Yeah and I think likewise the other thing to be aware of is around similarly to pick up on the clawback point that you’ve got, you know adequate provisions in the rules of the various bonus plans or schemes or share schemes that you’ve got to ensure that you’ve got that flexibility to either suspend or clawback payments and then, and on that note another practical point is just to make sure that you are mindful of your benefits and benefits teams kind of investing schedules, when do bonuses become payable, when are shares vesting so that you can understand you know especially in circumstances where you know, either scenario whether it’s a team move or not that you are understanding what’s, what’s potentially going out to the individual or individuals in terms of bonusses or vesting of shares. 

Euan McMahon, Managing Associate
Mishcon de Reya
Yeah, absolutely.  And just, just finally then, the other thing is that disputes can often lead to adverse publicity.  Sharon, anything that you can do to get ahead of that or to plan for that?

Sharon Tan, Partner
Mishcon de Reya

Yes, I mean Martin mentioned I think the, the kind of the good practical step of making sure that you use code names and protect confidentiality from the get-go if you are creating records and so on that might end up in courts and it’s, it’s most likely only to be relevant in terms of PR and adverse publicity I suppose if you do end up in litigation or if you think there’s going to be a leak for nefarious reasons or otherwise but in that scenario it would make sense to have a PR firm lined up potentially or at the very least, some reactive statements ready and drafted so that you’re not caught on the hop and so that you’re best placed to really manage any potential reputation 29.13.
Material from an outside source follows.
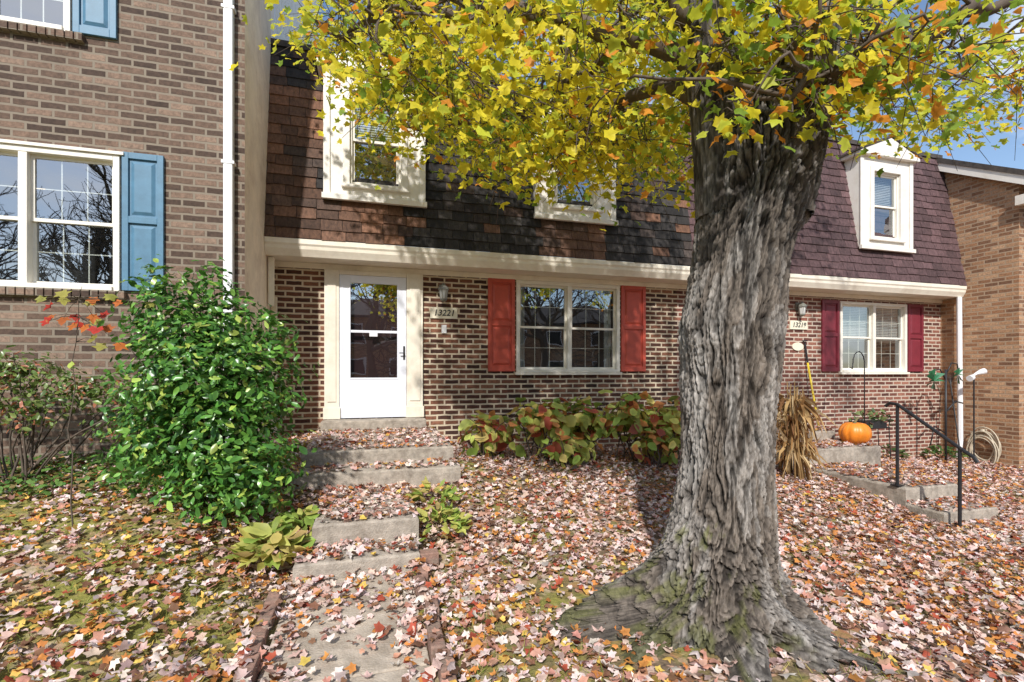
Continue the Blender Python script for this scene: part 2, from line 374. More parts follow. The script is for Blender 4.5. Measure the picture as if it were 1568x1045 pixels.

Martin Boyle, Interim General Counsel
Ocado

Yeah.  And I would add to that that I would say your internal PR if you have it, is one of the, somebody you want to bring into the fold pretty early on so that they are aware of what’s happening and can react to a leak if necessary.  But then the other point is, the, have a think about if it does get out into the public domain, you know you’re going to have queries coming in, not just maybe from the general public but also from investors so making sure your investor relations team is made aware of what’s happening so that they can field those queries is really important as well. 

Euan McMahon, Managing Associate
Mishcon de Reya

Yep, again, very, very important.  Well we are, we are at time.  Unfortunately, we’ve run out of time so we can’t answer any of the questions on this webinar but we’d like to say thank you very much, hopefully you have got some helpful hints and tips if you are faced with a data scenario, data theft scenario, like this or just to bolster your systems to prevent one in the future.  If you have questions for us, either on the subject of employee data theft or more generally, there will be a link in the follow-up email to you, to put fifteen minutes in our diaries to discuss it.  But that leaves me just to say thank you very much, thank you Martin and Sharon, I hope you have enjoyed this session and we will see you at the next Flash Webinar.